● **INFORMATION PROVIDED**:
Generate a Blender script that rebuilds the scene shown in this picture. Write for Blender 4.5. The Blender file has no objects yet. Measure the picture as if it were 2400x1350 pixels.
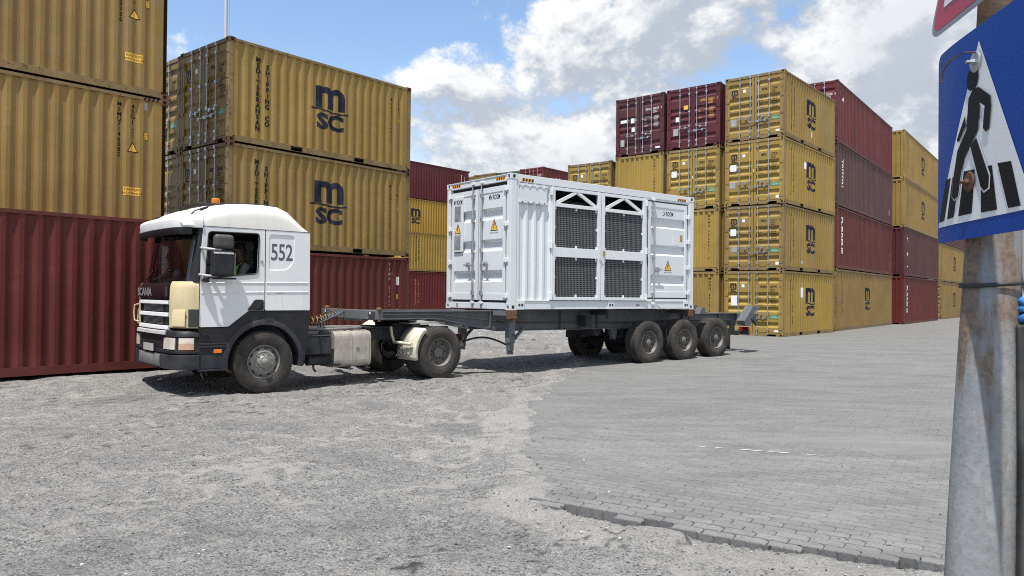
import bpy, bmesh, math, random
import numpy as np
from mathutils import Matrix, Vector

random.seed(7)
R = math.radians
scene = bpy.context.scene
COL = scene.collection

# ------------------------------------------------------------------ camera
cd = bpy.data.cameras.new('camera'); cam = bpy.data.objects.new('camera', cd); COL.objects.link(cam)
cd.sensor_fit = 'HORIZONTAL'; cd.sensor_width = 36.0; cd.lens = 26.77
cd.clip_start = 0.05; cd.clip_end = 3000
cam.matrix_world = (Matrix.Translation((0, 0, 1.5306)) @ Matrix.Rotation(math.pi/2 + 0.0092, 4, 'X')
                    @ Matrix.Rotation(0.0101, 4, 'Z'))
scene.camera = cam

# ------------------------------------------------------------------ light
SUN_EL, SUN_H = R(70), Vector((-0.36, -0.93, 0)).normalized()      # direction towards the sun
SUN_DIR = Vector((SUN_H.x*math.cos(SUN_EL), SUN_H.y*math.cos(SUN_EL), math.sin(SUN_EL)))
sd = bpy.data.lights.new('sun', 'SUN'); sun = bpy.data.objects.new('sun', sd); COL.objects.link(sun)
sd.energy = 4.4; sd.angle = R(0.7); sd.color = (1.0, 0.955, 0.88)
sun.rotation_euler = SUN_DIR.to_track_quat('Z', 'Y').to_euler()
sun.location = (0, 0, 60)
vs = scene.view_settings
scene.display_settings.display_device = 'sRGB'
vs.view_transform = 'Standard'; vs.look = 'None'; vs.gamma = 1.0; vs.exposure = 0.58
vs.use_curve_mapping = False
cy = scene.cycles
cy.max_bounces = 8; cy.diffuse_bounces = 3; cy.glossy_bounces = 3; cy.transmission_bounces = 6
cy.transparent_max_bounces = 12; cy.caustics_reflective = False; cy.caustics_refractive = False
cy.sample_clamp_indirect = 6.0
cy.pixel_filter_type = 'BLACKMAN_HARRIS'; cy.filter_width = 1.05
try:
    cy.use_denoising = False
except Exception:
    pass

# ------------------------------------------------------------------ node helper
class NT:
    def __init__(s, tree):
        s.t = tree; tree.nodes.clear()
    def n(s, typ, **kw):
        nd = s.t.nodes.new(typ)
        for k, v in kw.items():
            if k.startswith('_'):
                setattr(nd, k[1:], v)
            else:
                key = int(k[1:]) if k[0] == 'i' and k[1:].isdigit() else k.replace('__', ' ')
                s.set(nd.inputs[key], v)
        return nd
    def set(s, sock, v):
        if isinstance(v, bpy.types.NodeSocket): s.t.links.new(v, sock)
        elif isinstance(v, bpy.types.Node): s.t.links.new(v.outputs[0], sock)
        elif isinstance(v, (tuple, list)):
            v = tuple(v)
            if len(v) == 3 and len(sock.default_value) == 4: v = v + (1,)
            sock.default_value = v
        else: sock.default_value = v
    def math(s, op, a, b=0.0, c=None, clamp=False):
        m = s.n('ShaderNodeMath', _operation=op, _use_clamp=clamp)
        s.set(m.inputs[0], a); s.set(m.inputs[1], b)
        if c is not None: s.set(m.inputs[2], c)
        return m.outputs[0]
    def mix(s, f, a, b, mode='MIX'):
        m = s.n('ShaderNodeMix', _data_type='RGBA', _blend_type=mode)
        s.set(m.inputs[0], f); s.set(m.inputs[6], a); s.set(m.inputs[7], b)
        return m.outputs[2]
    def ramp(s, f, lo, hi, a=0.0, b=1.0, smooth=True):
        m = s.n('ShaderNodeMapRange', _interpolation_type='SMOOTHSTEP' if smooth else 'LINEAR')
        for i, v in enumerate((f, lo, hi, a, b)): s.set(m.inputs[i], v)
        return m.outputs[0]
    def noise(s, vec, scale, detail=4, rough=0.55, dist=0.0):
        m = s.n('ShaderNodeTexNoise')
        s.set(m.inputs['Vector'], vec); s.set(m.inputs['Scale'], scale); s.set(m.inputs['Detail'], detail)
        s.set(m.inputs['Roughness'], rough); s.set(m.inputs['Distortion'], dist)
        return m.outputs[0]
    def voro(s, vec, scale, feature='F1', out=0):
        m = s.n('ShaderNodeTexVoronoi', _feature=feature)
        s.set(m.inputs['Vector'], vec); s.set(m.inputs['Scale'], scale)
        return m.outputs[out]
    def mapv(s, vec, scale=(1, 1, 1), rot=(0, 0, 0), loc=(0, 0, 0)):
        m = s.n('ShaderNodeMapping')
        s.set(m.inputs[0], vec); m.inputs[1].default_value = loc; m.inputs[2].default_value = rot; m.inputs[3].default_value = scale
        return m.outputs[0]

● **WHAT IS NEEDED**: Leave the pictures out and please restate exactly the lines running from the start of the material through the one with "scene.camera = cam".

● **EXERCISE ANSWER**:
Generate a Blender script that rebuilds the scene shown in this picture. Write for Blender 4.5. The Blender file has no objects yet. Measure the picture as if it were 2400x1350 pixels.
import bpy, bmesh, math, random
import numpy as np
from mathutils import Matrix, Vector

random.seed(7)
R = math.radians
scene = bpy.context.scene
COL = scene.collection

# ------------------------------------------------------------------ camera
cd = bpy.data.cameras.new('camera'); cam = bpy.data.objects.new('camera', cd); COL.objects.link(cam)
cd.sensor_fit = 'HORIZONTAL'; cd.sensor_width = 36.0; cd.lens = 26.77
cd.clip_start = 0.05; cd.clip_end = 3000
cam.matrix_world = (Matrix.Translation((0, 0, 1.5306)) @ Matrix.Rotation(math.pi/2 + 0.0092, 4, 'X')
                    @ Matrix.Rotation(0.0101, 4, 'Z'))
scene.camera = cam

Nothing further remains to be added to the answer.